◆ Given task: Reproduce the listing below without changes, except that pictures are left out.

--- start Information provided ---

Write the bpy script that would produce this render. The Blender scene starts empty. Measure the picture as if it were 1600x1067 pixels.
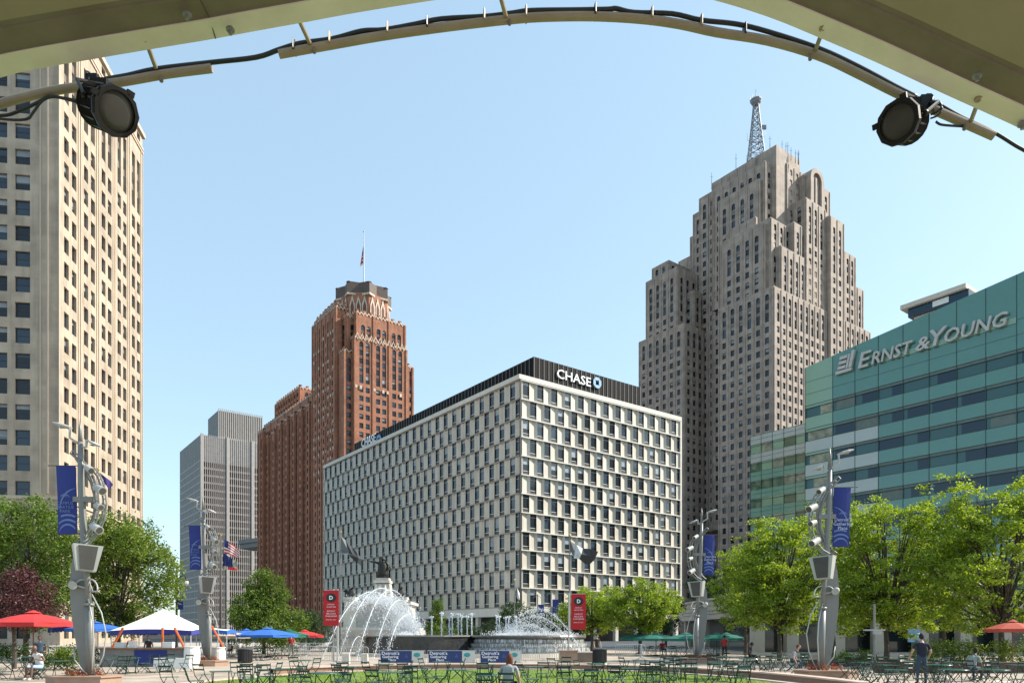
import bpy, bmesh, math, random
import numpy as np
from mathutils import Vector, Matrix
S = bpy.context.scene
C = S.collection
R = math.radians
# ---------------------------------------------------------------- camera
CZ = 1.9; F = 1140.0; CX = 800.0; HY = 988.0      # eye height, focal (photo px), optical centre, horizon row
cam = bpy.data.cameras.new('camera'); camo = bpy.data.objects.new('camera', cam); C.objects.link(camo)
camo.location = (0, 0, CZ); camo.rotation_euler = (R(90), 0, 0)
cam.sensor_width = 36; cam.lens = F/1600*36; cam.shift_y = (HY-533.5)/1600
cam.clip_start = .1; cam.clip_end = 5000
S.camera = camo
# ---------------------------------------------------------------- sky and sun
SUN_A = 9.0; SUN_E = 39.0                          # azimuth from +X towards +Y, elevation
w = bpy.data.worlds.new("World"); S.world = w; w.use_nodes = True
nt = w.node_tree; nt.nodes.clear()
sky = nt.nodes.new('ShaderNodeTexSky'); sky.sky_type = 'NISHITA'; sky.sun_disc = False
sky.sun_elevation = R(SUN_E); sky.sun_rotation = R(90-SUN_A)
sky.air_density = 1.0; sky.dust_density = 1.0; sky.ozone_density = 1.2
bg = nt.nodes.new('ShaderNodeBackground'); bg.inputs[1].default_value = .15
wo = nt.nodes.new('ShaderNodeOutputWorld')
tint = nt.nodes.new('ShaderNodeMixRGB'); tint.blend_type = 'MULTIPLY'; tint.inputs[0].default_value = 1; tint.inputs[2].default_value = (1.05, 1.07, .96, 1)
veil = nt.nodes.new('ShaderNodeMixRGB'); veil.inputs[0].default_value = .55; veil.inputs[2].default_value = (1.78, 2.50, 3.05, 1)   # constant pale blue mixed in to even out the sky's light
nt.links.new(sky.outputs[0], tint.inputs[1]); nt.links.new(tint.outputs[0], veil.inputs[1]); nt.links.new(veil.outputs[0], bg.inputs[0]); nt.links.new(bg.outputs[0], wo.inputs[0])
sl = bpy.data.lights.new('sun', 'SUN'); so = bpy.data.objects.new('sun', sl); C.objects.link(so)
sl.energy = 3.75; sl.angle = R(.5); sl.color = (1, .94, .84)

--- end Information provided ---

◆ The output:
Write the bpy script that would produce this render. The Blender scene starts empty. Measure the picture as if it were 1600x1067 pixels.
import bpy, bmesh, math, random
import numpy as np
from mathutils import Vector, Matrix
S = bpy.context.scene
C = S.collection
R = math.radians
# ---------------------------------------------------------------- camera
CZ = 1.9; F = 1140.0; CX = 800.0; HY = 988.0      # eye height, focal (photo px), optical centre, horizon row
cam = bpy.data.cameras.new('camera'); camo = bpy.data.objects.new('camera', cam); C.objects.link(camo)
camo.location = (0, 0, CZ); camo.rotation_euler = (R(90), 0, 0)
cam.sensor_width = 36; cam.lens = F/1600*36; cam.shift_y = (HY-533.5)/1600
cam.clip_start = .1; cam.clip_end = 5000
S.camera = camo
# ---------------------------------------------------------------- sky and sun
SUN_A = 9.0; SUN_E = 39.0                          # azimuth from +X towards +Y, elevation
w = bpy.data.worlds.new("World"); S.world = w; w.use_nodes = True
nt = w.node_tree; nt.nodes.clear()
sky = nt.nodes.new('ShaderNodeTexSky'); sky.sky_type = 'NISHITA'; sky.sun_disc = False
sky.sun_elevation = R(SUN_E); sky.sun_rotation = R(90-SUN_A)
sky.air_density = 1.0; sky.dust_density = 1.0; sky.ozone_density = 1.2
bg = nt.nodes.new('ShaderNodeBackground'); bg.inputs[1].default_value = .15
wo = nt.nodes.new('ShaderNodeOutputWorld')
tint = nt.nodes.new('ShaderNodeMixRGB'); tint.blend_type = 'MULTIPLY'; tint.inputs[0].default_value = 1; tint.inputs[2].default_value = (1.05, 1.07, .96, 1)
veil = nt.nodes.new('ShaderNodeMixRGB'); veil.inputs[0].default_value = .55; veil.inputs[2].default_value = (1.78, 2.50, 3.05, 1)   # constant pale blue mixed in to even out the sky's light
nt.links.new(sky.outputs[0], tint.inputs[1]); nt.links.new(tint.outputs[0], veil.inputs[1]); nt.links.new(veil.outputs[0], bg.inputs[0]); nt.links.new(bg.outputs[0], wo.inputs[0])
sl = bpy.data.lights.new('sun', 'SUN'); so = bpy.data.objects.new('sun', sl); C.objects.link(so)
sl.energy = 3.75; sl.angle = R(.5); sl.color = (1, .94, .84)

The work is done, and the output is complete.